Many believe the country is on the brink of, or already in, its first recession since 2001.

“The outlook for economic growth has worsened,” Bernanke said told the annual meeting here of the National Association for Business Economics.

All told, economic activity is likely to be “subdued” during the remainder of this year and into next year, Bernanke said. “The heightened financial turmoil that we have experienced of late may well lengthen the period of weak economic performance and further increase the risks to growth,” he warned.

Consumers — major shapers of economic activity — have buckled under the weight of rising joblessness, shrinking paychecks, hard-to-get credit, declining net wealth and tanking home and stock values. All the strains are “now showing through more clearly to consumer spending,” Bernanke said.
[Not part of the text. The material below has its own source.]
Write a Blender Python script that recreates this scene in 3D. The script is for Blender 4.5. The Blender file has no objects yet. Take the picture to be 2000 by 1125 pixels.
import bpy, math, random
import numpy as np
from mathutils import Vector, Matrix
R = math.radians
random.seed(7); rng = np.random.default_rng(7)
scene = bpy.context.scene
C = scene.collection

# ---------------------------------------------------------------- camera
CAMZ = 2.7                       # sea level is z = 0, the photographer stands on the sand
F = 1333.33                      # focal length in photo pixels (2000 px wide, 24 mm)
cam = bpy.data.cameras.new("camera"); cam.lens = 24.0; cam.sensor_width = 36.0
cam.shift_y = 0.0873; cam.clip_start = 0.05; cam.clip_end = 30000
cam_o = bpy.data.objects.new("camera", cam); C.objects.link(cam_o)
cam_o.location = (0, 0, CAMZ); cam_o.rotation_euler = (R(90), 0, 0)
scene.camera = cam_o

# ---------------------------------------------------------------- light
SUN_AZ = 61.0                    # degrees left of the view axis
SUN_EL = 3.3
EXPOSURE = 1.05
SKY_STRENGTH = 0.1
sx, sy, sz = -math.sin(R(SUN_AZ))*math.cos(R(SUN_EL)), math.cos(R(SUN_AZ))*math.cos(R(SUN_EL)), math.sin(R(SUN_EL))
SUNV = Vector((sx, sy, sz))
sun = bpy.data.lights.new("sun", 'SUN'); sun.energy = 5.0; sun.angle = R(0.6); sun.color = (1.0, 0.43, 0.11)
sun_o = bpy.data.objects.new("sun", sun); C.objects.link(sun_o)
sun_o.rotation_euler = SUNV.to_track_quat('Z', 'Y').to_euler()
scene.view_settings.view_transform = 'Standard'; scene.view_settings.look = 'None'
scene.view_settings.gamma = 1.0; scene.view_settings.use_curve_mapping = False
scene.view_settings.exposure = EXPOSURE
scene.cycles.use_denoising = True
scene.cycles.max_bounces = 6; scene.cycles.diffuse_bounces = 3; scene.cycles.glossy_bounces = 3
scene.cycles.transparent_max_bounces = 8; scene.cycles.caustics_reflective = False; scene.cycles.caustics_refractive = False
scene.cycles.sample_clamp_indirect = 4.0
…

Inflation numbers are “very ugly right now,” Bernanke acknowledged. Even so, he believed slowing growth in the United States and overseas will continue to damp prices for energy, food and other commodities, meaning a better inflation outlook ahead. Inflation will moderate “pretty significantly” over the next few quarters, he predicted.

Meanwhile, worsening sales prospects and a heightened sense of uncertainty have begun to weigh more heavily on businesses, making them more cautious to hire and to invest in their companies, he said.

Employers cut jobs in September at the fastest pace in more than five years, the government reported last week. Payrolls were slashed by 159,000 last month alone. It was the ninth straight month of job losses. A staggering 760,000 jobs have disappeared so far this year.

The financial and credit crises, which took a turn for the worst in September and continue to stubbornly persist, are likely to “increase the restraint on economic activity in the period ahead,” Bernanke said.

Even households with good credit histories are now facing difficulties obtaining mortgages or home equity lines of credit, he noted. Banks are also reducing credit card limits and denial rates on auto loan applications are rising, he said.